Probably most amazing to present day fans is his criticism of the defining characteristic of the sport—tackling.
“Baseball resents as foul any attempt to spoil an opponent,” he writes. “What would baseball be if the man running the bases were to be tripped up? What, if the batter could have his bat lassoed in some way just before striking? All plays are made as difficult as they can be made by the skill of the opposing side, but every play is allowed to proceed to its finish without interruption.” Not so in football, Merrill implies.

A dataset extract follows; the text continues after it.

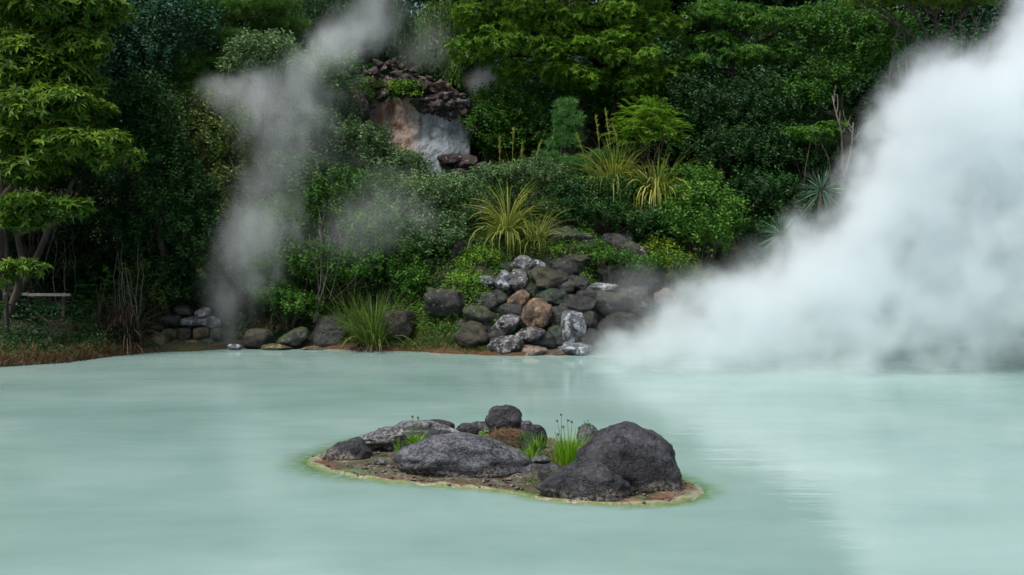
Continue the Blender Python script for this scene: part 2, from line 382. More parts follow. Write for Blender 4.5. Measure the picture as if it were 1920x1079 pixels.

In a comprehensive episode of the NPR show Radiolab, hosts Robert Krulwich and Jad Abumrad link football’s “creative” nature back to Glenn Scobey Warner, better known as ‘Pop’ Warner, the youth football namesake and coach of the Carlisle Indian Industrial School football team at the turn of the century and early 1900s.
As the hosts explain, Warner was famous—and infamous—for using trickery to make up for the size differential between his players and the behemoths of the dominant Ivy League. Warner exploited loopholes in a way that would make Patriots coach Bill Belichick blush. Some of his tactics are hard to call anything but cheating: a hidden ball trick that involved stuffing the pigskin into a pouch sewn into a jersey, leather football patches sewn onto the fronts of jerseys to confuse opponents, a receiver running out of bounds, around spectators, then back onto the field to catch a forward pass.
In an interview taped for the episode, New York Times ethicist Chuck Klosterman says ingenuity and peculiar innovation, like barefoot kickers or punters, are part of football’s legacy:
“It changes more often than any sport we have. Football was Nixon’s favorite sport, but it was Hunter S. Thompson’s favorite, too,” he wrote in an essay that inspired the interview. “Football coaches will try anything. They’re gonzo.”
He added, “Football allows the intellectual part of my brain to evolve, but it allows the emotional part to remain unchanged. It has a liberal cerebellum and a reactionary heart.”
But does America’s most popular sport say even more about the American way, about where we draw the line between competitive drive and unfair play? Why do we applaud a crushing, disabling hit to the quarterback but mock Tom Brady for liking his footballs a little on the soft side? (Disclosure: the author is a lifelong Pats fan.)
Creative Champions or Cunning Cheaters?
We’re impressed by people who push the envelope; it’s even seen as a sign of competency or skill. A good lawyer determines the line and walks up to it; a shrewd businessman stows away at least some cash off shore; a good accountant knows every loophole and exploits them for his clients.
But we cry foul when a toe goes over the murky, always shifting line.
Perhaps it’s our “pious admonitions,” that Alfie Kohn wrote of; maybe our vitriol is preemptive, self-protective—piling onto the cheater like linebackers guards our own reputations. We know the best defense against a witch hunt is to join one.
Eh, that, and there’s some joy in watching the mighty fall from grace. Where’s the fun in seeing a schmuck get caught?